Petitioners' contention that they are cotenants in the Moore Rule 37 permit and as such cotenants in the permit they have a property right, or a right in the nature of property, and, therefore, are the owners of a proportionate interest in the oil produced from the Longshore .17 acre, cannot be sustained. Rules and regulations of the Railroad Commission cannot effect a change or transfer of property rights. A Rule 37 permit cannot be made the basis for a claim of title. This is especially true in the case at bar for the reason that the Moore permit established the location of the well upon what later became the Longshore tract and not the land owned by petitioners. The petitioners were never in a position to exercise dominion over the segregated .17 acre Longshore tract by virtue of the Moore permit. The record reflects that petitioners recognized they had no property right in the Longshore tract by seeking from the Railroad Commission a permit to drill the Nale tract, and by refusing to enter into a pooling agreement with the lessee, Carroll, and asserting the exclusive right to a well on the Nale tract.
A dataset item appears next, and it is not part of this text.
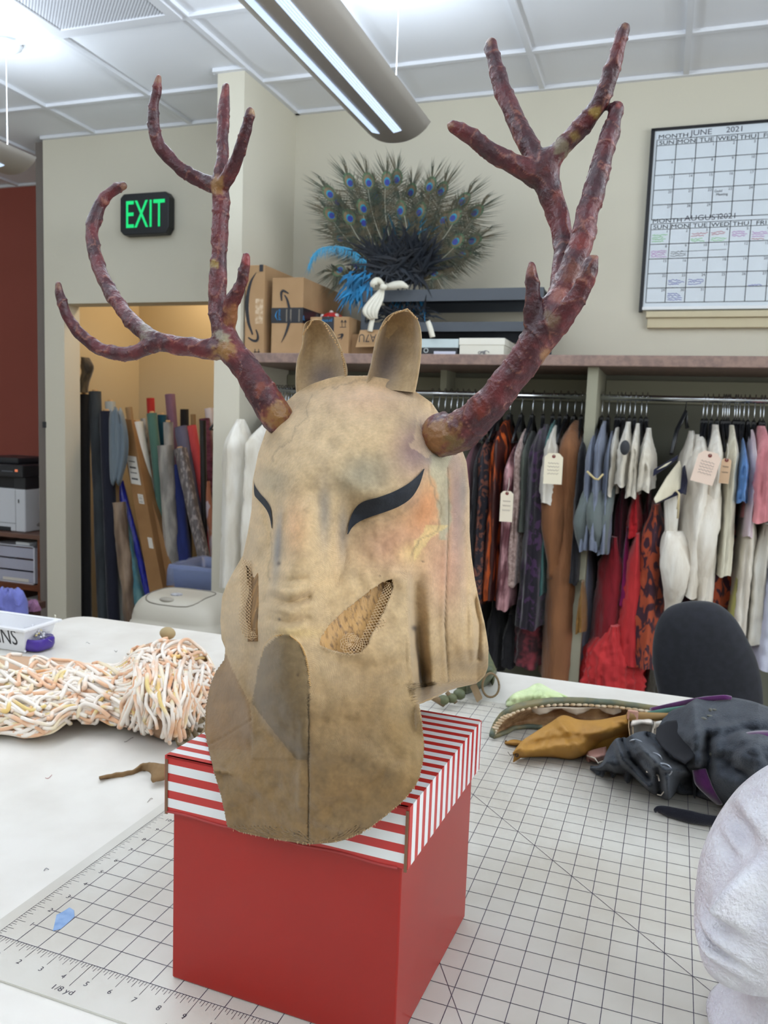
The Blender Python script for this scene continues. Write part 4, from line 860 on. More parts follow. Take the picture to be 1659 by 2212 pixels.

In view of the holding on the point herein discussed, we find it unnecessary to decide the question of whether the petitioners were guilty of laches because of their failure to assert a claim to production from the Carroll well before the well was drilled.

The judgment of the Court of Civil Appeals is affirmed.

WILSON, Justice (concurring).

I disagree with the reasons given in the opinion of the Court, but concur in the result because the petitioners were not entitled to equitable relief.

HICKMAN, C. J., and GARWOOD, J., join in this view.